*** DATA TO USE ***

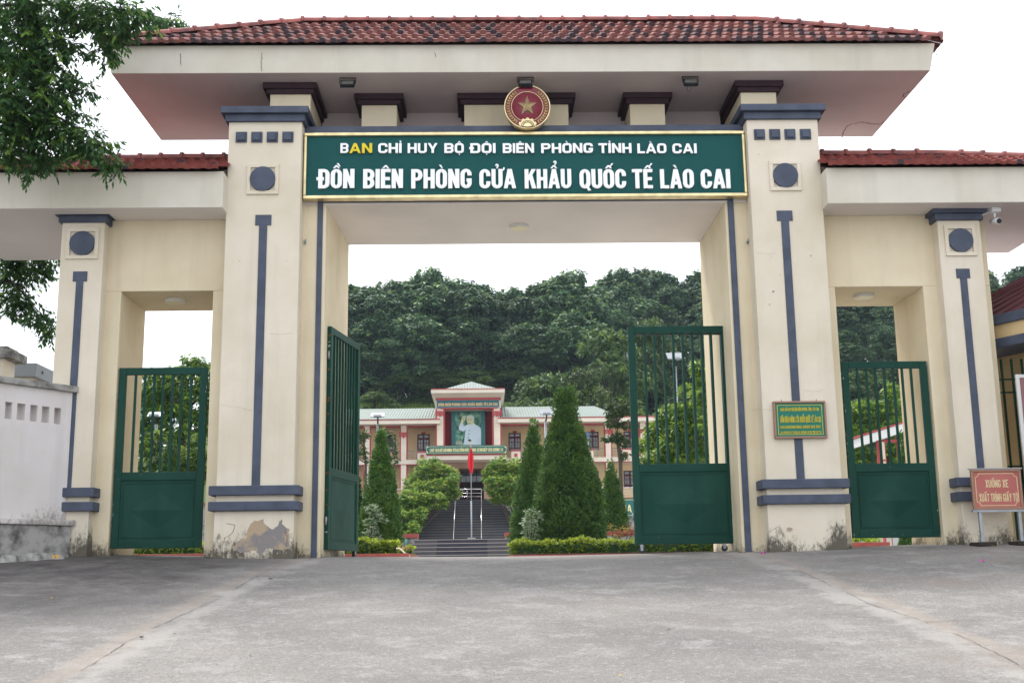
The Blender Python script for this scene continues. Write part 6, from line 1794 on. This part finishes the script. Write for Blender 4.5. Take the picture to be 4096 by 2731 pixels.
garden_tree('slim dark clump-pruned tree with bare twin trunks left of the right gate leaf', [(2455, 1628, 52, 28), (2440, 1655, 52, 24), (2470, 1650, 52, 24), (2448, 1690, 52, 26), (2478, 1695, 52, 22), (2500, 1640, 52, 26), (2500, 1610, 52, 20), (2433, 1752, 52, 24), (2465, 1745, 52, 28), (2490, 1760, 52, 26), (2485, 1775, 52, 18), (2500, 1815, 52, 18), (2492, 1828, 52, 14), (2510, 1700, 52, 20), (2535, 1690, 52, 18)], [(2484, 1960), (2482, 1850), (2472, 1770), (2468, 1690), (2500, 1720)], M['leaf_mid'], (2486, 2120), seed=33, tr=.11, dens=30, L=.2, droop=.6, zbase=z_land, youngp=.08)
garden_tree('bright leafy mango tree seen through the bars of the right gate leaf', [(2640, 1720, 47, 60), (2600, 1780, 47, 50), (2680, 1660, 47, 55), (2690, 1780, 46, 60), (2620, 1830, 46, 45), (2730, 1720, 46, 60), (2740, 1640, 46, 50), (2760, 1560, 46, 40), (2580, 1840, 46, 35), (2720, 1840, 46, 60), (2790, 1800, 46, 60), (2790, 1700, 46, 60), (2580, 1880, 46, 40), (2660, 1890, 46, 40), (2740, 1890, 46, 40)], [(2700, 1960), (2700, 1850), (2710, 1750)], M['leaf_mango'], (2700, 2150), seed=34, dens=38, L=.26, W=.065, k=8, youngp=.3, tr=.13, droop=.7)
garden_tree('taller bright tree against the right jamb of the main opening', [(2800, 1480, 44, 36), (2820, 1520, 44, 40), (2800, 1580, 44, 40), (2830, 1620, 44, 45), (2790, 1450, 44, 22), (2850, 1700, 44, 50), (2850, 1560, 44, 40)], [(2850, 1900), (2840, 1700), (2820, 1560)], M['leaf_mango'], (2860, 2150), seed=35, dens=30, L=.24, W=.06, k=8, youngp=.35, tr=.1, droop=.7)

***
*** DATA TO USE ***

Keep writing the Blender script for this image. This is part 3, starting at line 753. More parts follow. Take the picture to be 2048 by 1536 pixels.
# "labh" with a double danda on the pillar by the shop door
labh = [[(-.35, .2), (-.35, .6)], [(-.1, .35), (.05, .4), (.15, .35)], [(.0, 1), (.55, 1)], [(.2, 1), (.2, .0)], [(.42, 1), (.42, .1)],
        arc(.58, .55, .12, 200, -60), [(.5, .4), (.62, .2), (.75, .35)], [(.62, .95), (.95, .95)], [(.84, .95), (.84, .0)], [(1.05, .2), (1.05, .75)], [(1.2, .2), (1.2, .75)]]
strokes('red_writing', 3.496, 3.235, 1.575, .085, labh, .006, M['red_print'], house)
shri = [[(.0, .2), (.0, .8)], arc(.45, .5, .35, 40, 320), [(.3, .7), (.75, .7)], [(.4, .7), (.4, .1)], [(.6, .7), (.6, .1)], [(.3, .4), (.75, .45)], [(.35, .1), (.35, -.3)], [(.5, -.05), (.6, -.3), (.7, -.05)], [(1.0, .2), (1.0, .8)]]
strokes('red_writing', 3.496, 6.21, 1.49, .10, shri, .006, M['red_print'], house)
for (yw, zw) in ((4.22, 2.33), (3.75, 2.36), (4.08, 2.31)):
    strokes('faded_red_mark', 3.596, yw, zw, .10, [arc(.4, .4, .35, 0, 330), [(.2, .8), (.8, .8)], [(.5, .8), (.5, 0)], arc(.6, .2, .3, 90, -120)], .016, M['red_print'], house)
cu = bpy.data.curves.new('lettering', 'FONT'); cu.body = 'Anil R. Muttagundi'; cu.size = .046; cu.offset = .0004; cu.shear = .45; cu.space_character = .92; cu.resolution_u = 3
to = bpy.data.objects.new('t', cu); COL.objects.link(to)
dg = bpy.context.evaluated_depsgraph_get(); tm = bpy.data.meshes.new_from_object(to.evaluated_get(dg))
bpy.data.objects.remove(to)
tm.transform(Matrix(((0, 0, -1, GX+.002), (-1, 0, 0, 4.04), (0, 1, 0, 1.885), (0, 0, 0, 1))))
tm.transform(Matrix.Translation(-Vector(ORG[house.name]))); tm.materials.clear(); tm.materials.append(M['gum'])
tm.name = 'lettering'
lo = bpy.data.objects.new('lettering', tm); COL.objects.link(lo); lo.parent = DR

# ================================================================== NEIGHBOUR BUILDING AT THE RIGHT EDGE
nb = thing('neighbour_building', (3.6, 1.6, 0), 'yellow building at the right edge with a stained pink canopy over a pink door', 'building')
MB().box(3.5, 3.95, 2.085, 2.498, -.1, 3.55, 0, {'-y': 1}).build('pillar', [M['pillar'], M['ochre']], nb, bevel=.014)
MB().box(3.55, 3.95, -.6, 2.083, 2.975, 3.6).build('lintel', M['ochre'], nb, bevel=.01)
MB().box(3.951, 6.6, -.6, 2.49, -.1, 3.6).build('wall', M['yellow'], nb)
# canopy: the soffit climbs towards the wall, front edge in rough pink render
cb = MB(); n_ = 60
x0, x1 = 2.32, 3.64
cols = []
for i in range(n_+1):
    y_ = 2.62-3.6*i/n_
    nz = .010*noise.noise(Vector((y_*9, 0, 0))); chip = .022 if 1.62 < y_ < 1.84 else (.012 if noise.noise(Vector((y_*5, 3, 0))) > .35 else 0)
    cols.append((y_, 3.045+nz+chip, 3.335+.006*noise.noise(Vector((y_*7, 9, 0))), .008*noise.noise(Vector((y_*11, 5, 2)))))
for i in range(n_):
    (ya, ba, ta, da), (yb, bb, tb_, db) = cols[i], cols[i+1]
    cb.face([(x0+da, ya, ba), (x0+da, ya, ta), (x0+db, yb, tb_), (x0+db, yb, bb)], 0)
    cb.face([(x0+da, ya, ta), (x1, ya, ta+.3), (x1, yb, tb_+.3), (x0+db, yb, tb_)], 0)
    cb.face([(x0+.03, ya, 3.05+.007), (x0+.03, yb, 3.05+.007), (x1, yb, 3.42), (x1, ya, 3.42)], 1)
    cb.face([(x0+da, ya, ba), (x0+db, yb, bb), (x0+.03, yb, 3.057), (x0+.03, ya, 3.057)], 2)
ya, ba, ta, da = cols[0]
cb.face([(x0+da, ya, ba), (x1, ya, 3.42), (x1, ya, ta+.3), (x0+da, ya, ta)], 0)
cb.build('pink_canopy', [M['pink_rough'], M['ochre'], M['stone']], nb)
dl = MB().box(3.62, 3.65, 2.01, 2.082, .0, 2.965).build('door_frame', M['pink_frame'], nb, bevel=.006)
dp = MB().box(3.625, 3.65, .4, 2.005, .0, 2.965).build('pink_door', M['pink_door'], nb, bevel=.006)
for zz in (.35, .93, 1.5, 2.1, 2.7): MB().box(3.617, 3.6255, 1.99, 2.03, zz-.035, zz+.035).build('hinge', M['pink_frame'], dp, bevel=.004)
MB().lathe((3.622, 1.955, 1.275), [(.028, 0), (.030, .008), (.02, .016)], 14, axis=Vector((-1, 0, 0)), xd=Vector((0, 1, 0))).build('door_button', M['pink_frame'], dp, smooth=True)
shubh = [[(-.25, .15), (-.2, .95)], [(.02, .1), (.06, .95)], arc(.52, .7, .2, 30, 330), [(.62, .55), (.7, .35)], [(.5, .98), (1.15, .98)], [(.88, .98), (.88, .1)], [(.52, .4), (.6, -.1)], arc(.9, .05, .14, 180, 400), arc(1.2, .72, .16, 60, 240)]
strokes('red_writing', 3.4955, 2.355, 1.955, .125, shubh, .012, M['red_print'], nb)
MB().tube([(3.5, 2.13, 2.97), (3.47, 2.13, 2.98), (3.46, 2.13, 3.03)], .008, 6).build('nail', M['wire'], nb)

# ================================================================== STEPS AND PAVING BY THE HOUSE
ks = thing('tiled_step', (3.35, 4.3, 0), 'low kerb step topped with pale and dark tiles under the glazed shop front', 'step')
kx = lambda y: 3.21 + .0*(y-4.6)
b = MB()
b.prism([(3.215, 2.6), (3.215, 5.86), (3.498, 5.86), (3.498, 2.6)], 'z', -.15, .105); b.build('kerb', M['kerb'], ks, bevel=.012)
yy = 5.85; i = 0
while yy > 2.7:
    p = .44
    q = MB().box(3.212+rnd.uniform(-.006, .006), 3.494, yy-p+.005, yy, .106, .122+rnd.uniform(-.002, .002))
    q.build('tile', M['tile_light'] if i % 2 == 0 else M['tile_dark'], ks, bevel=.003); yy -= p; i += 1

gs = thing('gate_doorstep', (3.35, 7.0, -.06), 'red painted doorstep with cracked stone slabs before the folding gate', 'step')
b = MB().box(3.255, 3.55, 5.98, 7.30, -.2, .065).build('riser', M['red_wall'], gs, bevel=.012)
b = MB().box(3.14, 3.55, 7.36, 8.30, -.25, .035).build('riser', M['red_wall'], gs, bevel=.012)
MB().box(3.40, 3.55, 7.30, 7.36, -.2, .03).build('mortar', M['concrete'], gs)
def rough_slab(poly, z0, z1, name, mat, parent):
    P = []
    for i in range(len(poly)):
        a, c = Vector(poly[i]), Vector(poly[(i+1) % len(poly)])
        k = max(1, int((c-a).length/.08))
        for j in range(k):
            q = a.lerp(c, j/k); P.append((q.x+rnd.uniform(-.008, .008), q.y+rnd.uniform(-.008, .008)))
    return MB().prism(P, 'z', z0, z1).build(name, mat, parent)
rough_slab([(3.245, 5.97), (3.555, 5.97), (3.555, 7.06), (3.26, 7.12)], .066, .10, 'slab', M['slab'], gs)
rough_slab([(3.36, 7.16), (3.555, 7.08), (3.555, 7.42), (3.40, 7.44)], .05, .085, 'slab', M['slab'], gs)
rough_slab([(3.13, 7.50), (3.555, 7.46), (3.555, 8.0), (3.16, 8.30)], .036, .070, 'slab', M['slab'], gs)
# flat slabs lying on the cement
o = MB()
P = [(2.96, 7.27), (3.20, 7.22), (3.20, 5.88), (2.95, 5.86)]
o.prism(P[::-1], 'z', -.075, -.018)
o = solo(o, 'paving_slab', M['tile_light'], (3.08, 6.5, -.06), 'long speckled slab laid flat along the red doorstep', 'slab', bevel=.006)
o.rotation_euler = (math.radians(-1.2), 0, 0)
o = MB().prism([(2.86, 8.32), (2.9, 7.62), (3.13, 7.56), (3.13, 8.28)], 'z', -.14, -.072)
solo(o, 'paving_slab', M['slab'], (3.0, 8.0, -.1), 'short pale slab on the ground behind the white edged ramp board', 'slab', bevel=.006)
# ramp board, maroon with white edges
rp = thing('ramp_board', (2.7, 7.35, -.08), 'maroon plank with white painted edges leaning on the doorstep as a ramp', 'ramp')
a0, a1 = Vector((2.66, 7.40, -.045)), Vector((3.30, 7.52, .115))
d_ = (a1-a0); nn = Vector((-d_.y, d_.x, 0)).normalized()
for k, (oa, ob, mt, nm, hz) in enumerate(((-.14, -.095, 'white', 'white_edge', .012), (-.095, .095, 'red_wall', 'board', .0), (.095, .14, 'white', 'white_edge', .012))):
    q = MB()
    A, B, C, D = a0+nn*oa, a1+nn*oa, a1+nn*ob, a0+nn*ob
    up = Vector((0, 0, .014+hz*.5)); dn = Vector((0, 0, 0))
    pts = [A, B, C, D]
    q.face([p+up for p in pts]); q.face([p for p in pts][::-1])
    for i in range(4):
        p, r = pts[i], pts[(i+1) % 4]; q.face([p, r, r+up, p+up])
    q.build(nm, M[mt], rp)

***

*DIRECTIONS FOR THIS TASK*: List every line above containing the word "script".

*SOLUTION TO THIS PROBLEM*:
The Blender Python script for this scene continues. Write part 6, from line 1794 on. This part finishes the script. Write for Blender 4.5. Take the picture to be 4096 by 2731 pixels.
Keep writing the Blender script for this image. This is part 3, starting at line 753. More parts follow. Take the picture to be 2048 by 1536 pixels.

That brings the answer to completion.